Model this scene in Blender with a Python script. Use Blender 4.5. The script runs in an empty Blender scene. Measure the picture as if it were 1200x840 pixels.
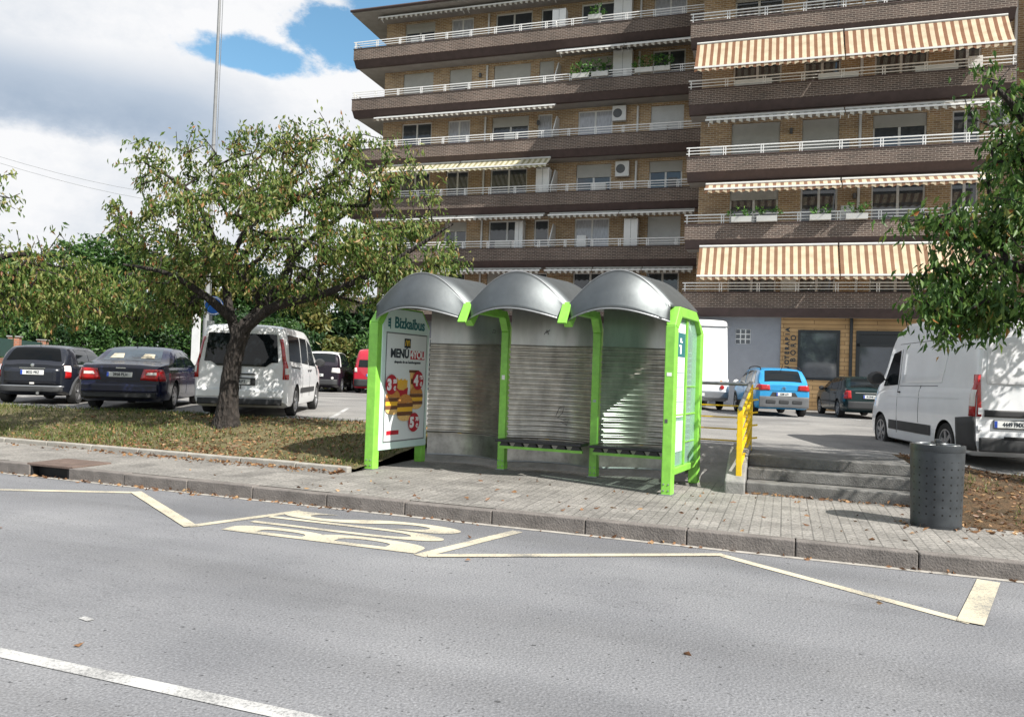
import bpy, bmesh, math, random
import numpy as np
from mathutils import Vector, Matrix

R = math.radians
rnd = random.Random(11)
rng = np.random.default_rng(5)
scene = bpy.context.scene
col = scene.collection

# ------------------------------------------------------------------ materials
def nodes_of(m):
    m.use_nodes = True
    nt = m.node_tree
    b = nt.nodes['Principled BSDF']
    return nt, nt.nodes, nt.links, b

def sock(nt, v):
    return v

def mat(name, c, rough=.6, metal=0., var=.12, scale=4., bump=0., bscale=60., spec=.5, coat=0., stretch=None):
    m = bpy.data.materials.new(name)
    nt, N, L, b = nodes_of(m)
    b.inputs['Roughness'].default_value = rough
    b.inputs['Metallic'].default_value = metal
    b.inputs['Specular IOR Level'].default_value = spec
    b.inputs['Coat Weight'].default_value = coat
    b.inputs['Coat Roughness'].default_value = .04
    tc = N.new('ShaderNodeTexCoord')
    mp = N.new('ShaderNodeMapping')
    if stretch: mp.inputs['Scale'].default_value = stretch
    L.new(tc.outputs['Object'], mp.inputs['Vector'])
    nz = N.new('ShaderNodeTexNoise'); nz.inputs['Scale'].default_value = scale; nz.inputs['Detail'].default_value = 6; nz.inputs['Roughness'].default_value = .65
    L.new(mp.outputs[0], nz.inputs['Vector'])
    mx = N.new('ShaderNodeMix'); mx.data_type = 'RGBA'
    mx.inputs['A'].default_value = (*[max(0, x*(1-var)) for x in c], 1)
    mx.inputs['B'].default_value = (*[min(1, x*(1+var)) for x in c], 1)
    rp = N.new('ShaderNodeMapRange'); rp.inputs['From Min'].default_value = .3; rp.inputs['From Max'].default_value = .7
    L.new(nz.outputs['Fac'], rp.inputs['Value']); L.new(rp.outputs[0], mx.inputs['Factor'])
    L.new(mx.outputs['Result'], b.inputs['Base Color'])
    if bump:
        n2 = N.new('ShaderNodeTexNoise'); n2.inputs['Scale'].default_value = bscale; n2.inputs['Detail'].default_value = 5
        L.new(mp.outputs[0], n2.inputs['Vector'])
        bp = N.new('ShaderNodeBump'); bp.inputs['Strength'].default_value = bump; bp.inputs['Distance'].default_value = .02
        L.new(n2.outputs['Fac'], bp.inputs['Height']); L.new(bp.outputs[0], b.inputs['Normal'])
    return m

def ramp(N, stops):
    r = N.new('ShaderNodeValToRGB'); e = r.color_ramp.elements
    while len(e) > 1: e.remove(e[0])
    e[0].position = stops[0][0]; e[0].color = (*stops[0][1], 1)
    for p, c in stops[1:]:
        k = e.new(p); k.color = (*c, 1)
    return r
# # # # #
Write the lines above out again exactly, without any of their pictures.

[Reply]:
Model this scene in Blender with a Python script. Use Blender 4.5. The script runs in an empty Blender scene. Measure the picture as if it were 1200x840 pixels.
import bpy, bmesh, math, random
import numpy as np
from mathutils import Vector, Matrix

R = math.radians
rnd = random.Random(11)
rng = np.random.default_rng(5)
scene = bpy.context.scene
col = scene.collection

# ------------------------------------------------------------------ materials
def nodes_of(m):
    m.use_nodes = True
    nt = m.node_tree
    b = nt.nodes['Principled BSDF']
    return nt, nt.nodes, nt.links, b

def sock(nt, v):
    return v

def mat(name, c, rough=.6, metal=0., var=.12, scale=4., bump=0., bscale=60., spec=.5, coat=0., stretch=None):
    m = bpy.data.materials.new(name)
    nt, N, L, b = nodes_of(m)
    b.inputs['Roughness'].default_value = rough
    b.inputs['Metallic'].default_value = metal
    b.inputs['Specular IOR Level'].default_value = spec
    b.inputs['Coat Weight'].default_value = coat
    b.inputs['Coat Roughness'].default_value = .04
    tc = N.new('ShaderNodeTexCoord')
    mp = N.new('ShaderNodeMapping')
    if stretch: mp.inputs['Scale'].default_value = stretch
    L.new(tc.outputs['Object'], mp.inputs['Vector'])
    nz = N.new('ShaderNodeTexNoise'); nz.inputs['Scale'].default_value = scale; nz.inputs['Detail'].default_value = 6; nz.inputs['Roughness'].default_value = .65
    L.new(mp.outputs[0], nz.inputs['Vector'])
    mx = N.new('ShaderNodeMix'); mx.data_type = 'RGBA'
    mx.inputs['A'].default_value = (*[max(0, x*(1-var)) for x in c], 1)
    mx.inputs['B'].default_value = (*[min(1, x*(1+var)) for x in c], 1)
    rp = N.new('ShaderNodeMapRange'); rp.inputs['From Min'].default_value = .3; rp.inputs['From Max'].default_value = .7
    L.new(nz.outputs['Fac'], rp.inputs['Value']); L.new(rp.outputs[0], mx.inputs['Factor'])
    L.new(mx.outputs['Result'], b.inputs['Base Color'])
    if bump:
        n2 = N.new('ShaderNodeTexNoise'); n2.inputs['Scale'].default_value = bscale; n2.inputs['Detail'].default_value = 5
        L.new(mp.outputs[0], n2.inputs['Vector'])
        bp = N.new('ShaderNodeBump'); bp.inputs['Strength'].default_value = bump; bp.inputs['Distance'].default_value = .02
        L.new(n2.outputs['Fac'], bp.inputs['Height']); L.new(bp.outputs[0], b.inputs['Normal'])
    return m

def ramp(N, stops):
    r = N.new('ShaderNodeValToRGB'); e = r.color_ramp.elements
    while len(e) > 1: e.remove(e[0])
    e[0].position = stops[0][0]; e[0].color = (*stops[0][1], 1)
    for p, c in stops[1:]:
        k = e.new(p); k.color = (*c, 1)
    return r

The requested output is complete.